▶ DATA SHOWN:
---
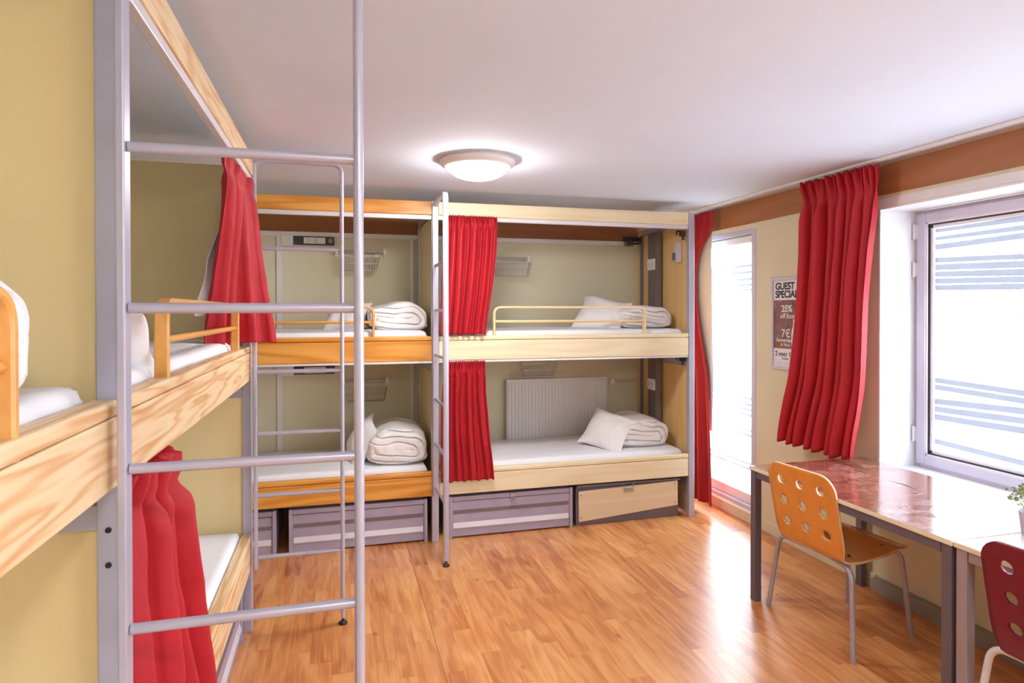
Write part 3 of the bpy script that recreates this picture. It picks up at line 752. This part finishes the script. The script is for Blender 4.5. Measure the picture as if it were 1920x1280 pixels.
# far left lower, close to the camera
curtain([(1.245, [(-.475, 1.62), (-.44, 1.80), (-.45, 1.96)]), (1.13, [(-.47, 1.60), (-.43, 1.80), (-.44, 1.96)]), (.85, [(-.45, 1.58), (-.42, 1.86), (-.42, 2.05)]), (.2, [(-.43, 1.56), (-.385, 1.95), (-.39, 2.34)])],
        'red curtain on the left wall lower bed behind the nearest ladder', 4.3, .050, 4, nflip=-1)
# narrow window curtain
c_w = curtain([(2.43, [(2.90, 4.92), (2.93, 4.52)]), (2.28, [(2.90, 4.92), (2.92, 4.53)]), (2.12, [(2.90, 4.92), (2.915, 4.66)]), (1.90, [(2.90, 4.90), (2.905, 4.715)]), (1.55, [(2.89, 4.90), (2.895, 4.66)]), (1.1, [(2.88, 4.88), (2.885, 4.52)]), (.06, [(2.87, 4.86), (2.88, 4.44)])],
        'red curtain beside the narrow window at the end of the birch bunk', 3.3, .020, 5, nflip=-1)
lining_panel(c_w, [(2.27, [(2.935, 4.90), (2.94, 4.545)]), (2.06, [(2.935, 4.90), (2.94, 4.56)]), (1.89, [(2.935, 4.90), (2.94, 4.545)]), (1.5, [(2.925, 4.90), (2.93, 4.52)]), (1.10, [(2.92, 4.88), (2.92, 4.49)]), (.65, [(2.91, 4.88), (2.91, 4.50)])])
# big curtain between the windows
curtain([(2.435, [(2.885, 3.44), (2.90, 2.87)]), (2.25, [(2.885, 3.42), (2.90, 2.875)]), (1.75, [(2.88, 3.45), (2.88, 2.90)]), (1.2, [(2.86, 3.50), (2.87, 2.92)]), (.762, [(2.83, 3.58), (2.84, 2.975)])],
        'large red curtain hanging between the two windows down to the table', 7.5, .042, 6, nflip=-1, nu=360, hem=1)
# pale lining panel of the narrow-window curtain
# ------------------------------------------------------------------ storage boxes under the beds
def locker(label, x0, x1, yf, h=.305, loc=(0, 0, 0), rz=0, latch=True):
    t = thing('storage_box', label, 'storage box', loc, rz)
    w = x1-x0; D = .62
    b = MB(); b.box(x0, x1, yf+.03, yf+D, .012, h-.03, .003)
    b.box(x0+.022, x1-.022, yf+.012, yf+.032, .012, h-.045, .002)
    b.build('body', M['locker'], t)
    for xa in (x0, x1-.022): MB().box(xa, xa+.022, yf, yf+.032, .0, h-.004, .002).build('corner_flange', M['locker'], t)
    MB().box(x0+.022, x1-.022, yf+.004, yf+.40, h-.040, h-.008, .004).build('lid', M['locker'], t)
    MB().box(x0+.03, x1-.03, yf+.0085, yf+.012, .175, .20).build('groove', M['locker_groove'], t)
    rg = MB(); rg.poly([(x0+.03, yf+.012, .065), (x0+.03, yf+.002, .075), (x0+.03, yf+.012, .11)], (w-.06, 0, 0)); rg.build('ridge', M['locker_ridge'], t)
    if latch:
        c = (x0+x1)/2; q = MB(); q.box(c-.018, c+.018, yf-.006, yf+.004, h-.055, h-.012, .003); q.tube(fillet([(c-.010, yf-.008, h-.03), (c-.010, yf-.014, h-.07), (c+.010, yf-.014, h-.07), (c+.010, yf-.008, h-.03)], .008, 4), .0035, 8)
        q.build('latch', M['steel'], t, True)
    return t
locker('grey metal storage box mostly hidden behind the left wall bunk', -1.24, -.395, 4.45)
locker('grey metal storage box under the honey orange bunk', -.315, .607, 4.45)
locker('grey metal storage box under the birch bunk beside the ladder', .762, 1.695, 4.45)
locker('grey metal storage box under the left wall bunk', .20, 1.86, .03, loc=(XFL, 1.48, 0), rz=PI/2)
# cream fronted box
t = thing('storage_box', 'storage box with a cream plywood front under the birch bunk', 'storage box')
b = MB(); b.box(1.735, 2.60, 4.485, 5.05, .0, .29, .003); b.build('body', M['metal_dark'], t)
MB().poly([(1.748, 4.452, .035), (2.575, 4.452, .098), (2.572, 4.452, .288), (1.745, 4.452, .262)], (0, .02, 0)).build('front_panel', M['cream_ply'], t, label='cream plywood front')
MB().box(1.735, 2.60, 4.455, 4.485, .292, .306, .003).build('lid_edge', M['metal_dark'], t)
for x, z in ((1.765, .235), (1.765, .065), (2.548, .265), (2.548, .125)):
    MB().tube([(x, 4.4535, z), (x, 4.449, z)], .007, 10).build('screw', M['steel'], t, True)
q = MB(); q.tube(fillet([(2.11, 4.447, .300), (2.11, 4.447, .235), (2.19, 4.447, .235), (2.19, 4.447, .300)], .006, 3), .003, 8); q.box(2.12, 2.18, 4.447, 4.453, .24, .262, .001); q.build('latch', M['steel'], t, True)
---
Return the listing above in full and without alteration, excluding its pictures.

Write part 3 of the bpy script that recreates this picture. It picks up at line 752. This part finishes the script. The script is for Blender 4.5. Measure the picture as if it were 1920x1280 pixels.
# far left lower, close to the camera
curtain([(1.245, [(-.475, 1.62), (-.44, 1.80), (-.45, 1.96)]), (1.13, [(-.47, 1.60), (-.43, 1.80), (-.44, 1.96)]), (.85, [(-.45, 1.58), (-.42, 1.86), (-.42, 2.05)]), (.2, [(-.43, 1.56), (-.385, 1.95), (-.39, 2.34)])],
        'red curtain on the left wall lower bed behind the nearest ladder', 4.3, .050, 4, nflip=-1)
# narrow window curtain
c_w = curtain([(2.43, [(2.90, 4.92), (2.93, 4.52)]), (2.28, [(2.90, 4.92), (2.92, 4.53)]), (2.12, [(2.90, 4.92), (2.915, 4.66)]), (1.90, [(2.90, 4.90), (2.905, 4.715)]), (1.55, [(2.89, 4.90), (2.895, 4.66)]), (1.1, [(2.88, 4.88), (2.885, 4.52)]), (.06, [(2.87, 4.86), (2.88, 4.44)])],
        'red curtain beside the narrow window at the end of the birch bunk', 3.3, .020, 5, nflip=-1)
lining_panel(c_w, [(2.27, [(2.935, 4.90), (2.94, 4.545)]), (2.06, [(2.935, 4.90), (2.94, 4.56)]), (1.89, [(2.935, 4.90), (2.94, 4.545)]), (1.5, [(2.925, 4.90), (2.93, 4.52)]), (1.10, [(2.92, 4.88), (2.92, 4.49)]), (.65, [(2.91, 4.88), (2.91, 4.50)])])
# big curtain between the windows
curtain([(2.435, [(2.885, 3.44), (2.90, 2.87)]), (2.25, [(2.885, 3.42), (2.90, 2.875)]), (1.75, [(2.88, 3.45), (2.88, 2.90)]), (1.2, [(2.86, 3.50), (2.87, 2.92)]), (.762, [(2.83, 3.58), (2.84, 2.975)])],
        'large red curtain hanging between the two windows down to the table', 7.5, .042, 6, nflip=-1, nu=360, hem=1)
# pale lining panel of the narrow-window curtain
# ------------------------------------------------------------------ storage boxes under the beds
def locker(label, x0, x1, yf, h=.305, loc=(0, 0, 0), rz=0, latch=True):
    t = thing('storage_box', label, 'storage box', loc, rz)
    w = x1-x0; D = .62
    b = MB(); b.box(x0, x1, yf+.03, yf+D, .012, h-.03, .003)
    b.box(x0+.022, x1-.022, yf+.012, yf+.032, .012, h-.045, .002)
    b.build('body', M['locker'], t)
    for xa in (x0, x1-.022): MB().box(xa, xa+.022, yf, yf+.032, .0, h-.004, .002).build('corner_flange', M['locker'], t)
    MB().box(x0+.022, x1-.022, yf+.004, yf+.40, h-.040, h-.008, .004).build('lid', M['locker'], t)
    MB().box(x0+.03, x1-.03, yf+.0085, yf+.012, .175, .20).build('groove', M['locker_groove'], t)
    rg = MB(); rg.poly([(x0+.03, yf+.012, .065), (x0+.03, yf+.002, .075), (x0+.03, yf+.012, .11)], (w-.06, 0, 0)); rg.build('ridge', M['locker_ridge'], t)
    if latch:
        c = (x0+x1)/2; q = MB(); q.box(c-.018, c+.018, yf-.006, yf+.004, h-.055, h-.012, .003); q.tube(fillet([(c-.010, yf-.008, h-.03), (c-.010, yf-.014, h-.07), (c+.010, yf-.014, h-.07), (c+.010, yf-.008, h-.03)], .008, 4), .0035, 8)
        q.build('latch', M['steel'], t, True)
    return t
locker('grey metal storage box mostly hidden behind the left wall bunk', -1.24, -.395, 4.45)
locker('grey metal storage box under the honey orange bunk', -.315, .607, 4.45)
locker('grey metal storage box under the birch bunk beside the ladder', .762, 1.695, 4.45)
locker('grey metal storage box under the left wall bunk', .20, 1.86, .03, loc=(XFL, 1.48, 0), rz=PI/2)
# cream fronted box
t = thing('storage_box', 'storage box with a cream plywood front under the birch bunk', 'storage box')
b = MB(); b.box(1.735, 2.60, 4.485, 5.05, .0, .29, .003); b.build('body', M['metal_dark'], t)
MB().poly([(1.748, 4.452, .035), (2.575, 4.452, .098), (2.572, 4.452, .288), (1.745, 4.452, .262)], (0, .02, 0)).build('front_panel', M['cream_ply'], t, label='cream plywood front')
MB().box(1.735, 2.60, 4.455, 4.485, .292, .306, .003).build('lid_edge', M['metal_dark'], t)
for x, z in ((1.765, .235), (1.765, .065), (2.548, .265), (2.548, .125)):
    MB().tube([(x, 4.4535, z), (x, 4.449, z)], .007, 10).build('screw', M['steel'], t, True)
q = MB(); q.tube(fillet([(2.11, 4.447, .300), (2.11, 4.447, .235), (2.19, 4.447, .235), (2.19, 4.447, .300)], .006, 3), .003, 8); q.box(2.12, 2.18, 4.447, 4.453, .24, .262, .001); q.build('latch', M['steel'], t, True)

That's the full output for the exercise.